* What is expected *
All lines in the data bearing the string "picture" should be identified and copied.

* Data in this exercise *

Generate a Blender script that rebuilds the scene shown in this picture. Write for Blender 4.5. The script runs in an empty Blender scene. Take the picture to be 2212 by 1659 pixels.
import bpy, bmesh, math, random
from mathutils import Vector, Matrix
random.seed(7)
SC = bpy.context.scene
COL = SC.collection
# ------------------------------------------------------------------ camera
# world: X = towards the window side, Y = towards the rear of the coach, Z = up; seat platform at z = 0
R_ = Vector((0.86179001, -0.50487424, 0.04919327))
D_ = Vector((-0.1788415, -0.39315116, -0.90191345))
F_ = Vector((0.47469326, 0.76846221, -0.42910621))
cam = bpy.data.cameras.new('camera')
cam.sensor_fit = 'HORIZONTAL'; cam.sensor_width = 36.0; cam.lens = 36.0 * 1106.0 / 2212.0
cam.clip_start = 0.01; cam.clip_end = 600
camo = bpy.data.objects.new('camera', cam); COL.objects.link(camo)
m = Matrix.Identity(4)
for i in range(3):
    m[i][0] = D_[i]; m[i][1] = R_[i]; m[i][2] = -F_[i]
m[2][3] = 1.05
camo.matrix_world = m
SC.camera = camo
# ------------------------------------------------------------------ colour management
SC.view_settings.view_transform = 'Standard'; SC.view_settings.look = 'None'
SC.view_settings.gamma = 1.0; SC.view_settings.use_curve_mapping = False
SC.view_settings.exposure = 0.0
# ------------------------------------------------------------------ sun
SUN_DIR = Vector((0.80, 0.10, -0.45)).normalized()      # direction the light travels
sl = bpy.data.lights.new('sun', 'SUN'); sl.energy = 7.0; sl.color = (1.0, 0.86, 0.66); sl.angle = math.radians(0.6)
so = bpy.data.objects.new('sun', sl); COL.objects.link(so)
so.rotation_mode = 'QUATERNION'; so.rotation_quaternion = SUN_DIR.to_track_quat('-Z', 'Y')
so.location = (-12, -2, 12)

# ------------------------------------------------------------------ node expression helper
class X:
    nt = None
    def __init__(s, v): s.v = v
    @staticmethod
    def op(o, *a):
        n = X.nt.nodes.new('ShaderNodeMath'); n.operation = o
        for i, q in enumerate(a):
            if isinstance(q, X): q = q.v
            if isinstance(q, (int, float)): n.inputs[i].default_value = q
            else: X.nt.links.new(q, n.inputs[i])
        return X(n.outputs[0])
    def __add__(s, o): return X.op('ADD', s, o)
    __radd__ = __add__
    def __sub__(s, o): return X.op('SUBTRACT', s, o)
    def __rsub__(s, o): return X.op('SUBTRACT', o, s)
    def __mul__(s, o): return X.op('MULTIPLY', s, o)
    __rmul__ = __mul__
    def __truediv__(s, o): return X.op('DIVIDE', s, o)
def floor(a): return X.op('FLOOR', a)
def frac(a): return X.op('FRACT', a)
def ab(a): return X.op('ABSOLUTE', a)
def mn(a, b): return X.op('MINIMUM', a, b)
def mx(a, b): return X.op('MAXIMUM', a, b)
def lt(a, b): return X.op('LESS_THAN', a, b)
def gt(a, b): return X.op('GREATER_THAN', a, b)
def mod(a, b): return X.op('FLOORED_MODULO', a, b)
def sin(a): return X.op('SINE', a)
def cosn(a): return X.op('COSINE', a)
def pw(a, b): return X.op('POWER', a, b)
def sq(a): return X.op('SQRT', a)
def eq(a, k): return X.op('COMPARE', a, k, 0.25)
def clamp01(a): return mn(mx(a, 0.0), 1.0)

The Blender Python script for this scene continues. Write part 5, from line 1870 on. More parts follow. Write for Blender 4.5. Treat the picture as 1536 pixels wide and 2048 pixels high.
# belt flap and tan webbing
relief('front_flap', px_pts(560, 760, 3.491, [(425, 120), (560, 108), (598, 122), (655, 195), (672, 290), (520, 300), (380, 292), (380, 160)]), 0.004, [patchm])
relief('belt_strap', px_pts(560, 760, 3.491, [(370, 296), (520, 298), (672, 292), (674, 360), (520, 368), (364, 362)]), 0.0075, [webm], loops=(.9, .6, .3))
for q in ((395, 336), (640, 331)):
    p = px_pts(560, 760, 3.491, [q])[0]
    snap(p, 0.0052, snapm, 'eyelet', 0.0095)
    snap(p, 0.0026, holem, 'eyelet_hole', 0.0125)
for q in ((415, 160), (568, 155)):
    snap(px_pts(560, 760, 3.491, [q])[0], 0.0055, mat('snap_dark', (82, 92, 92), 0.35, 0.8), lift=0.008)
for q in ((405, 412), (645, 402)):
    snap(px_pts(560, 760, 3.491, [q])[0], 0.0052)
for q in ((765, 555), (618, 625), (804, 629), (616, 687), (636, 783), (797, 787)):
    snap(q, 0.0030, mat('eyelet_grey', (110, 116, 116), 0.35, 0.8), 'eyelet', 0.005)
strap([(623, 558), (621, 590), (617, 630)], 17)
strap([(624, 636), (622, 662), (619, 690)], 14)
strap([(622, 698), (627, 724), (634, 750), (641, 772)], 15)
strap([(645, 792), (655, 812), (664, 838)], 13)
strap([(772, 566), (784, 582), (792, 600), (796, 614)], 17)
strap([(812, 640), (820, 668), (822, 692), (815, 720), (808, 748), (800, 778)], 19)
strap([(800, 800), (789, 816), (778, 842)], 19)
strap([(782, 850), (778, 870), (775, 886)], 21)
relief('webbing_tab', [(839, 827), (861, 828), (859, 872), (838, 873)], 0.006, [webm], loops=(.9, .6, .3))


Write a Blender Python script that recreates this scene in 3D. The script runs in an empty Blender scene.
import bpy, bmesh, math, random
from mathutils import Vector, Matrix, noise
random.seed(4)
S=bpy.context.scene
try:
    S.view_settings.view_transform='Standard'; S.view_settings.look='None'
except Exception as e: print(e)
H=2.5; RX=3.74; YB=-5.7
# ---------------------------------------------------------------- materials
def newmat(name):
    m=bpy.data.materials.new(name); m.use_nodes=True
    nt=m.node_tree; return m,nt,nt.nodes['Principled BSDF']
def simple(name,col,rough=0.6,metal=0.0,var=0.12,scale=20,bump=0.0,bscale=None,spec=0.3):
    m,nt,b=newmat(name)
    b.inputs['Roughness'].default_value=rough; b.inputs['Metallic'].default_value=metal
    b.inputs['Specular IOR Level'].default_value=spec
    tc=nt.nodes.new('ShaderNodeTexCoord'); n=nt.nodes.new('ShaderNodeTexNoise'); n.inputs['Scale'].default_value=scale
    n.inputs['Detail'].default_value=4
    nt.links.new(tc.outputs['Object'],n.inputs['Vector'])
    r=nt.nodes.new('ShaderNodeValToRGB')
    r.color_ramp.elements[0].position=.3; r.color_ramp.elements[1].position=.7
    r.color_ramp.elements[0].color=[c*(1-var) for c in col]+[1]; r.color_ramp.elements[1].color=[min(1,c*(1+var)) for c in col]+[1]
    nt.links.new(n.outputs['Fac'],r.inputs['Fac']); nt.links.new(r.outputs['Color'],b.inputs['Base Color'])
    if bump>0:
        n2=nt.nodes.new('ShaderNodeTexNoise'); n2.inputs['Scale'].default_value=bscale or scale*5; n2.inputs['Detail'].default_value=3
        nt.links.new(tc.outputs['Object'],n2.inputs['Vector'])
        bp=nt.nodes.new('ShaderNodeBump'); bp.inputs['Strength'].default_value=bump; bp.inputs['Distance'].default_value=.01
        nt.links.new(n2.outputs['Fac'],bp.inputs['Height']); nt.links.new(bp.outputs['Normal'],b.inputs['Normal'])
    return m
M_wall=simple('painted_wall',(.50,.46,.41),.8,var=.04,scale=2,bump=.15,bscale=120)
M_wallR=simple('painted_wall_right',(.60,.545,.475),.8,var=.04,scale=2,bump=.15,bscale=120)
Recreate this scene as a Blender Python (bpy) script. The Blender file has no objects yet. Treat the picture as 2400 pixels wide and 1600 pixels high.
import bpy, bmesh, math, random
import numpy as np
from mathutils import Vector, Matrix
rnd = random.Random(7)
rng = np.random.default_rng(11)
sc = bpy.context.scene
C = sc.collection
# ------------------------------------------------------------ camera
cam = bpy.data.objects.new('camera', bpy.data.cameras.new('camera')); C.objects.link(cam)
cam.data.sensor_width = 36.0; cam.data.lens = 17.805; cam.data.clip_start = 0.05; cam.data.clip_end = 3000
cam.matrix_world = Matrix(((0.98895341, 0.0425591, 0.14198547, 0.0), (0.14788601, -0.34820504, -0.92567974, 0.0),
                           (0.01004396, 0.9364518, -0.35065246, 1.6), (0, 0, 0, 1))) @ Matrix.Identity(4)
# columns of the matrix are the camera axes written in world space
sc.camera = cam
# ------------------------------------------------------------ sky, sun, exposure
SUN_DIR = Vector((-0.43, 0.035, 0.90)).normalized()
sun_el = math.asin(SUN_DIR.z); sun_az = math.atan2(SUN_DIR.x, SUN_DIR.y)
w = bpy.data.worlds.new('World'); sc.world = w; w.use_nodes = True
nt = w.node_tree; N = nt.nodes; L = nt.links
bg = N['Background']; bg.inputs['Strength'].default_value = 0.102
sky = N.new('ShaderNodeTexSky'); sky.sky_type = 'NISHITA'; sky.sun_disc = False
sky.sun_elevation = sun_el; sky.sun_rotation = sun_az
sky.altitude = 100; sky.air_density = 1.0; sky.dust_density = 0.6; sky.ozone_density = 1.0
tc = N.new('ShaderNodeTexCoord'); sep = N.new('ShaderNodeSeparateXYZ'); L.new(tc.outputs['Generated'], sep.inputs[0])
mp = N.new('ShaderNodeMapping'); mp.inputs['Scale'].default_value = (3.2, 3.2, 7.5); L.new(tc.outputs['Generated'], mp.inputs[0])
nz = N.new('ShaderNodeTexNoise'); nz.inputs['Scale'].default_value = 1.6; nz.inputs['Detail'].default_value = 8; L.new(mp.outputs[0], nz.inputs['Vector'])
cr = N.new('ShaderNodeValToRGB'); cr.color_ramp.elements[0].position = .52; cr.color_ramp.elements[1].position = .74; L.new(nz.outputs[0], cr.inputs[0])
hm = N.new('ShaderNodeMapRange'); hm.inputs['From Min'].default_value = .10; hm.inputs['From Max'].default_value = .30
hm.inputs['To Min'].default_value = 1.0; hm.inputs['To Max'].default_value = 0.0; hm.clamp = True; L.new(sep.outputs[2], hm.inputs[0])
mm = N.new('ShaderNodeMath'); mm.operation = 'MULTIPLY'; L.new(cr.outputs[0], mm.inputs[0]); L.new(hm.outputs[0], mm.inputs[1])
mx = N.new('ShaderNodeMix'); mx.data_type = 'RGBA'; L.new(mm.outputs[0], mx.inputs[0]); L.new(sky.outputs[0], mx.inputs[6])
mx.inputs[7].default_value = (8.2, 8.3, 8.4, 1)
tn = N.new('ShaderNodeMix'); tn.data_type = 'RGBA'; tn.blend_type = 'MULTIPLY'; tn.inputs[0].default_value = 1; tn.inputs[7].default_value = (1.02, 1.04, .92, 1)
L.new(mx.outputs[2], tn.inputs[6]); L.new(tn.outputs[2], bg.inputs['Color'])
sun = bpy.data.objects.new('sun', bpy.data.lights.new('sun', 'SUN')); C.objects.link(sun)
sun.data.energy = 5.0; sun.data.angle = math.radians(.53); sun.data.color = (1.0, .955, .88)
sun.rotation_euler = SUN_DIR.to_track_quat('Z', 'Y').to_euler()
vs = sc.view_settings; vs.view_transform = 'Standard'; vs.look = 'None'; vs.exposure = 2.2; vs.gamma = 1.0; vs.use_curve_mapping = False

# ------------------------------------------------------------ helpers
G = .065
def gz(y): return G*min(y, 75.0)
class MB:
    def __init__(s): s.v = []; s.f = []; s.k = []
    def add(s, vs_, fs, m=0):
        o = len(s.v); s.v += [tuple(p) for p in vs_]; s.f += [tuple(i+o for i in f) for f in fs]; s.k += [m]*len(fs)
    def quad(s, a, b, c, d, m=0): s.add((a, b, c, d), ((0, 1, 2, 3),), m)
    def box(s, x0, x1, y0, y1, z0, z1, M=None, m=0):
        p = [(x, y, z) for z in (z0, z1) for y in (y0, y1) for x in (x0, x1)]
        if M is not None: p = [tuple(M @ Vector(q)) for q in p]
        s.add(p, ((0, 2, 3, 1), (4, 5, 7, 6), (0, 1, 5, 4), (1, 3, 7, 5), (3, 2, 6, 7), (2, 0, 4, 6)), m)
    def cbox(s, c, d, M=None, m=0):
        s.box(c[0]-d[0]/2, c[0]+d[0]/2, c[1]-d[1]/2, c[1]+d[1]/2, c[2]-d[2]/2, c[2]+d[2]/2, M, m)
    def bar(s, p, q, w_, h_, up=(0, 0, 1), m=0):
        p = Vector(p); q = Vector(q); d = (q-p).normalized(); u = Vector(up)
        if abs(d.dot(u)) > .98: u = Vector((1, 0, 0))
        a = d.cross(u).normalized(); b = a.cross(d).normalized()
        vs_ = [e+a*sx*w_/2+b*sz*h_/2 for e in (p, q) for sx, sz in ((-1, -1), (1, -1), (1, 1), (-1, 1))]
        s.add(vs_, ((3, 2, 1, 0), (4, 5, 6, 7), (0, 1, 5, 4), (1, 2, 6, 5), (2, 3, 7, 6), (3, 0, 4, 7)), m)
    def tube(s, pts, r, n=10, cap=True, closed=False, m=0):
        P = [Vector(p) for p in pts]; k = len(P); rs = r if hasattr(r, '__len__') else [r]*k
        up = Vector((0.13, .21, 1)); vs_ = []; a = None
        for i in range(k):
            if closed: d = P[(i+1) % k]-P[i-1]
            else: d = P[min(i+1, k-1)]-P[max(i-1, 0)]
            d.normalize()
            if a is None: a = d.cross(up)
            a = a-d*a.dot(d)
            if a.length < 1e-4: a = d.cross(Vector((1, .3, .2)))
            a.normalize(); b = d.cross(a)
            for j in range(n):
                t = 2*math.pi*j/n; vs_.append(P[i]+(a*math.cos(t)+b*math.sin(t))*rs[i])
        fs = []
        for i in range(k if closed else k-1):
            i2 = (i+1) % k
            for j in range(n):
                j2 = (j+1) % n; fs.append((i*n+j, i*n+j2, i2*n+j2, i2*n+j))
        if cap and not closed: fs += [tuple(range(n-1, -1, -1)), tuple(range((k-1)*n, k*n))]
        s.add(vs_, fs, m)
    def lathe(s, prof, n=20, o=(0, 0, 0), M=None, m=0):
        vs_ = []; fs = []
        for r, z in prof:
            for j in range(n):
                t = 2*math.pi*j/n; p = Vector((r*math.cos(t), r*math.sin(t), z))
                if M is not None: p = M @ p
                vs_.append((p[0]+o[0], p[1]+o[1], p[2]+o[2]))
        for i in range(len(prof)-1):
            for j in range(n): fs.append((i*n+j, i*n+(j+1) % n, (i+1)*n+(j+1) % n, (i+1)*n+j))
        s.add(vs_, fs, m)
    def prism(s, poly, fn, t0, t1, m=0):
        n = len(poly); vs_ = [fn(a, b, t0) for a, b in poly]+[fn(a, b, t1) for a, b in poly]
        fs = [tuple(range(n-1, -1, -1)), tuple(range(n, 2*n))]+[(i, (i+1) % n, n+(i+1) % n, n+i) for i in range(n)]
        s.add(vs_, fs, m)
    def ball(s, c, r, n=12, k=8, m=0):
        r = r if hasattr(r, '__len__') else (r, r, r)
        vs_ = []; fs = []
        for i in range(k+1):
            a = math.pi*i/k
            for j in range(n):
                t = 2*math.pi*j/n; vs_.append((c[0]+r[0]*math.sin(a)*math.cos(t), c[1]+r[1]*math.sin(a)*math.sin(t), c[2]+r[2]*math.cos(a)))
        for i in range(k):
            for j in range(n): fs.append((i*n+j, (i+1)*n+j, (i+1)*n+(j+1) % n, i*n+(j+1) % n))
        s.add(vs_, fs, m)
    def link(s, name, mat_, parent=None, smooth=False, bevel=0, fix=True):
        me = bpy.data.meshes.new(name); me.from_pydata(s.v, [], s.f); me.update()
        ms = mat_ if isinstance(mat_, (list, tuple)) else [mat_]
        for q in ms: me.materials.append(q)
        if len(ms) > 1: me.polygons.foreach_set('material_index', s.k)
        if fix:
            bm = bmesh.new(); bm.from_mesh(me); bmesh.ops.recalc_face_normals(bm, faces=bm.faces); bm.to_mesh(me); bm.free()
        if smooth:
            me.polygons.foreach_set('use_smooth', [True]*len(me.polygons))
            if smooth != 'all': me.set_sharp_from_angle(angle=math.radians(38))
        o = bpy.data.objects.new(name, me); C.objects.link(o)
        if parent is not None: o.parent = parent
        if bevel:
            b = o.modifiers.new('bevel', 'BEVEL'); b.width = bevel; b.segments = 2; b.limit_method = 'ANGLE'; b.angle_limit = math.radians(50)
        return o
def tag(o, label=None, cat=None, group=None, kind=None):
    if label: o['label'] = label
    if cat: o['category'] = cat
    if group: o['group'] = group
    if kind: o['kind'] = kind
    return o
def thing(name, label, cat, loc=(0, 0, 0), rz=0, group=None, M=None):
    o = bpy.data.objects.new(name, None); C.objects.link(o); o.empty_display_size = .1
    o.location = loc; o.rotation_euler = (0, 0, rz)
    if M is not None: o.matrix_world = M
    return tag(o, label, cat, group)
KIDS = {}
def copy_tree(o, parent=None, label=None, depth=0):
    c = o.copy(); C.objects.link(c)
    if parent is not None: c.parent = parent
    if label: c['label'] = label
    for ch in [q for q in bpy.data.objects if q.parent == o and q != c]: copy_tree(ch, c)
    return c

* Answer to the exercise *
Generate a Blender script that rebuilds the scene shown in this picture. Write for Blender 4.5. The script runs in an empty Blender scene. Take the picture to be 2212 by 1659 pixels.
The Blender Python script for this scene continues. Write part 5, from line 1870 on. More parts follow. Write for Blender 4.5. Treat the picture as 1536 pixels wide and 2048 pixels high.
Recreate this scene as a Blender Python (bpy) script. The Blender file has no objects yet. Treat the picture as 2400 pixels wide and 1600 pixels high.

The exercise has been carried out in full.